__DATA PROVIDED__
⁂
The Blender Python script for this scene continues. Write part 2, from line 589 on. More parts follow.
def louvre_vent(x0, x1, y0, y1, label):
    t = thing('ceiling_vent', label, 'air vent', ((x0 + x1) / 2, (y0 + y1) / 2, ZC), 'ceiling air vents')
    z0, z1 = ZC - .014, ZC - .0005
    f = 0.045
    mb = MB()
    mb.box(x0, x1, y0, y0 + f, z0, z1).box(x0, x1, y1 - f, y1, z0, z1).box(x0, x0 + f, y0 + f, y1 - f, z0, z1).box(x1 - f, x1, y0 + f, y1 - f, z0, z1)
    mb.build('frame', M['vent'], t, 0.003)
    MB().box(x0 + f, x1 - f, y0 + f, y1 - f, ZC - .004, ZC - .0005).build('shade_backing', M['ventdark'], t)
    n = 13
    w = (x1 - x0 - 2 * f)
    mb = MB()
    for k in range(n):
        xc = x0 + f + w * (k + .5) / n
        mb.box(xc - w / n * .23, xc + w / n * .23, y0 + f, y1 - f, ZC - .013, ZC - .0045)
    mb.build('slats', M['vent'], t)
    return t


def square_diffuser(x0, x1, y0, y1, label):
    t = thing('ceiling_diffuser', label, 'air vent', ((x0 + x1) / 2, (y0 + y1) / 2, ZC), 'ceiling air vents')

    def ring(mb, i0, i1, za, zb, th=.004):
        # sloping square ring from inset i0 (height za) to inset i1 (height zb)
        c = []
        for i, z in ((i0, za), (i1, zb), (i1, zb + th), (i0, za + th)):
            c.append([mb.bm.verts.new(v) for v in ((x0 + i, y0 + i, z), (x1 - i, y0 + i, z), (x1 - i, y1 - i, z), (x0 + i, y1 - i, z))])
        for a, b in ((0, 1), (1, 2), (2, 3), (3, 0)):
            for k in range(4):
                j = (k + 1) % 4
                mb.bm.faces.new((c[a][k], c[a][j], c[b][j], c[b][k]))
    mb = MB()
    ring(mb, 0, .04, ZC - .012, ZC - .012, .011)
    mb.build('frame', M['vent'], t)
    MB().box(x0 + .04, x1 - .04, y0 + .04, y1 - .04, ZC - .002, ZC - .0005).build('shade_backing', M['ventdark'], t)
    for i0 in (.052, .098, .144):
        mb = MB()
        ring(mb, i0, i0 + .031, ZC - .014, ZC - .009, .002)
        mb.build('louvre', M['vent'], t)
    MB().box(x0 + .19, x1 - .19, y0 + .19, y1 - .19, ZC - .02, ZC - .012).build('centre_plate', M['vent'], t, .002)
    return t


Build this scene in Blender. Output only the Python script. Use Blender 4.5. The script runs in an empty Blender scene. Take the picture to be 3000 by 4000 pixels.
⁂
__CHALLENGE__
Restate the listing in full, word for word.

__SOLUTION FOR THIS EXERCISE__
The Blender Python script for this scene continues. Write part 2, from line 589 on. More parts follow.
def louvre_vent(x0, x1, y0, y1, label):
    t = thing('ceiling_vent', label, 'air vent', ((x0 + x1) / 2, (y0 + y1) / 2, ZC), 'ceiling air vents')
    z0, z1 = ZC - .014, ZC - .0005
    f = 0.045
    mb = MB()
    mb.box(x0, x1, y0, y0 + f, z0, z1).box(x0, x1, y1 - f, y1, z0, z1).box(x0, x0 + f, y0 + f, y1 - f, z0, z1).box(x1 - f, x1, y0 + f, y1 - f, z0, z1)
    mb.build('frame', M['vent'], t, 0.003)
    MB().box(x0 + f, x1 - f, y0 + f, y1 - f, ZC - .004, ZC - .0005).build('shade_backing', M['ventdark'], t)
    n = 13
    w = (x1 - x0 - 2 * f)
    mb = MB()
    for k in range(n):
        xc = x0 + f + w * (k + .5) / n
        mb.box(xc - w / n * .23, xc + w / n * .23, y0 + f, y1 - f, ZC - .013, ZC - .0045)
    mb.build('slats', M['vent'], t)
    return t


def square_diffuser(x0, x1, y0, y1, label):
    t = thing('ceiling_diffuser', label, 'air vent', ((x0 + x1) / 2, (y0 + y1) / 2, ZC), 'ceiling air vents')

    def ring(mb, i0, i1, za, zb, th=.004):
        # sloping square ring from inset i0 (height za) to inset i1 (height zb)
        c = []
        for i, z in ((i0, za), (i1, zb), (i1, zb + th), (i0, za + th)):
            c.append([mb.bm.verts.new(v) for v in ((x0 + i, y0 + i, z), (x1 - i, y0 + i, z), (x1 - i, y1 - i, z), (x0 + i, y1 - i, z))])
        for a, b in ((0, 1), (1, 2), (2, 3), (3, 0)):
            for k in range(4):
                j = (k + 1) % 4
                mb.bm.faces.new((c[a][k], c[a][j], c[b][j], c[b][k]))
    mb = MB()
    ring(mb, 0, .04, ZC - .012, ZC - .012, .011)
    mb.build('frame', M['vent'], t)
    MB().box(x0 + .04, x1 - .04, y0 + .04, y1 - .04, ZC - .002, ZC - .0005).build('shade_backing', M['ventdark'], t)
    for i0 in (.052, .098, .144):
        mb = MB()
        ring(mb, i0, i0 + .031, ZC - .014, ZC - .009, .002)
        mb.build('louvre', M['vent'], t)
    MB().box(x0 + .19, x1 - .19, y0 + .19, y1 - .19, ZC - .02, ZC - .012).build('centre_plate', M['vent'], t, .002)
    return t


Build this scene in Blender. Output only the Python script. Use Blender 4.5. The script runs in an empty Blender scene. Take the picture to be 3000 by 4000 pixels.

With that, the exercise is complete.